(begin)
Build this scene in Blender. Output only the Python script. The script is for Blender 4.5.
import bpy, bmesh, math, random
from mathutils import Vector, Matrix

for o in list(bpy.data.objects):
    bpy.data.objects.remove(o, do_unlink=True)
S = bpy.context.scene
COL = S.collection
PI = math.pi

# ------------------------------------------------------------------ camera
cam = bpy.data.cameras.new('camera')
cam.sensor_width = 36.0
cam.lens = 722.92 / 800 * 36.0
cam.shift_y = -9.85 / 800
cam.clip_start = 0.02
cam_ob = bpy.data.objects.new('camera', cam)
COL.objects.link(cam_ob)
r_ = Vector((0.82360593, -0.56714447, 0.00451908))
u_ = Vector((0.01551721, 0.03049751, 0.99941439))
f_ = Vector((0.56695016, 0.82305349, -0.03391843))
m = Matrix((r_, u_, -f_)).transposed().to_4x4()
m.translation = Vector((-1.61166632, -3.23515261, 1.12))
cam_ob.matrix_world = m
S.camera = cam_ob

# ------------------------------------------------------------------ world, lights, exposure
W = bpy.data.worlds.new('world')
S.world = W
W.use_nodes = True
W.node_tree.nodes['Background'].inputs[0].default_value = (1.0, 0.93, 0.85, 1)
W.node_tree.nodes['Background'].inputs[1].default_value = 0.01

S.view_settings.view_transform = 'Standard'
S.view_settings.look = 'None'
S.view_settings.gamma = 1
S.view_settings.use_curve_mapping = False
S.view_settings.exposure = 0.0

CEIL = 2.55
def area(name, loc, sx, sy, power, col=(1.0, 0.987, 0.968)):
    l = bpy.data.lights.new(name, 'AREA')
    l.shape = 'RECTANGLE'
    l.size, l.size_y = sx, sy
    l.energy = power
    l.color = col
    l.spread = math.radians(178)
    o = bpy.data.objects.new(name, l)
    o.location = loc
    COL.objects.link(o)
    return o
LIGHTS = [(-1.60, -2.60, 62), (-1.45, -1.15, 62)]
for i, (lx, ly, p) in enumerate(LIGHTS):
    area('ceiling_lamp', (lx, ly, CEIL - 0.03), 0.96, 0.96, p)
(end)
Stated goal:
From the first line of the data above to the line holding "S.camera = cam_ob", reproduce each line exactly; emit no other lines.

Answer to this problem:
Build this scene in Blender. Output only the Python script. The script is for Blender 4.5.
import bpy, bmesh, math, random
from mathutils import Vector, Matrix

for o in list(bpy.data.objects):
    bpy.data.objects.remove(o, do_unlink=True)
S = bpy.context.scene
COL = S.collection
PI = math.pi

# ------------------------------------------------------------------ camera
cam = bpy.data.cameras.new('camera')
cam.sensor_width = 36.0
cam.lens = 722.92 / 800 * 36.0
cam.shift_y = -9.85 / 800
cam.clip_start = 0.02
cam_ob = bpy.data.objects.new('camera', cam)
COL.objects.link(cam_ob)
r_ = Vector((0.82360593, -0.56714447, 0.00451908))
u_ = Vector((0.01551721, 0.03049751, 0.99941439))
f_ = Vector((0.56695016, 0.82305349, -0.03391843))
m = Matrix((r_, u_, -f_)).transposed().to_4x4()
m.translation = Vector((-1.61166632, -3.23515261, 1.12))
cam_ob.matrix_world = m
S.camera = cam_ob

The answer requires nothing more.